Which is a key difference from the movie! I believe movie!David and Star have a fucked up bond in that she's his now, and thus his to protect, and I will never ever let go of Gertz's face when Max is looking at David's body because she is doing MATH...but it's not the same connection (this is NOT Gertz's fault tbc; she is doing all she can with the world's flimsiest role). It feels like movie!Star is doing some flirty fishing to recruit the new boy, even if David told her Michael was going to be her first. Musical!David? Absolutely intended Star to eat poor Moonbeam right up until the punchening, when he decided actually new plan, new boyfriend.
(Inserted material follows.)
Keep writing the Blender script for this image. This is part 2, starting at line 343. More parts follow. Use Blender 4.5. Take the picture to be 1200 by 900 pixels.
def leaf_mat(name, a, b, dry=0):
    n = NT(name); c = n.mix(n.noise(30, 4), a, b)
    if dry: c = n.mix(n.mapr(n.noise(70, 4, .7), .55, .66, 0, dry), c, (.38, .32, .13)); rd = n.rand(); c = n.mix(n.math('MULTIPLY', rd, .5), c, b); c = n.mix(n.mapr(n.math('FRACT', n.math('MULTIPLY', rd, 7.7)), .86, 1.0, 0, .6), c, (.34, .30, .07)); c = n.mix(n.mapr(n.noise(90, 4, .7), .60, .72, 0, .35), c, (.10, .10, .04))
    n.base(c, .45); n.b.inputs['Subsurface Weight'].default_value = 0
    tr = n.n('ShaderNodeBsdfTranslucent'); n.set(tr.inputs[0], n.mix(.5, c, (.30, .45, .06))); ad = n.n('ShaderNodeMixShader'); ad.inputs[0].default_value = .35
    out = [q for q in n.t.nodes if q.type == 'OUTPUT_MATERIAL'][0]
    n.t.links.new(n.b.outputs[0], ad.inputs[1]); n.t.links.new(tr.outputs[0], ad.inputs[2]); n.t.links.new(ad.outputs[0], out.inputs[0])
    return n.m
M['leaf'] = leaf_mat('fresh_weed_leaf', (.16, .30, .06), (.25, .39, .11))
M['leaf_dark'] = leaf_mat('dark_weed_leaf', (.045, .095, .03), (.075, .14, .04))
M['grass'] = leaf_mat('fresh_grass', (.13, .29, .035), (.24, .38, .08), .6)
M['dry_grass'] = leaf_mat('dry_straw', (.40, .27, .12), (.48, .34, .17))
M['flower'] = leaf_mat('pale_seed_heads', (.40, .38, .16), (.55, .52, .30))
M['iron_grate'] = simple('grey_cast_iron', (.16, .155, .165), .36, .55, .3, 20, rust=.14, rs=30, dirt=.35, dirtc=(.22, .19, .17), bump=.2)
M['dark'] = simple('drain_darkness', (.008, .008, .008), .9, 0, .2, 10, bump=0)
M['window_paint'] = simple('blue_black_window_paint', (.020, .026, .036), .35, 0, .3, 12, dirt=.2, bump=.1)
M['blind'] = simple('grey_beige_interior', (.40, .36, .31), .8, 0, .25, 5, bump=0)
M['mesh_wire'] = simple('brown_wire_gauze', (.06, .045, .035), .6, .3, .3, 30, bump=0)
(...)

Wirries' Star is so full of life, like a candle burning at both ends. The performance of "Have to Have You" has really evolved a sense of playfulness since the show opened, and I think that's important! Yeah, it's a show, but it's also like an outlet where Star can pour all these feelings safely (i think she wrote "have to have you," actually). All her hunger and desire and the things she WANTS to do but knows she can't. She forgets herself with David on stage, with Michael during his Last First Date. She wants to. And then she stops for a second, up on the billboard, and Jesus fuck Wirries' face just looks TIRED. Like...well, the comedown from a high.
I think David thought he was giving her a way to keep burning forever without ever having to come down, and what she's feeling instead is the experience of being constantly reduced to ashes.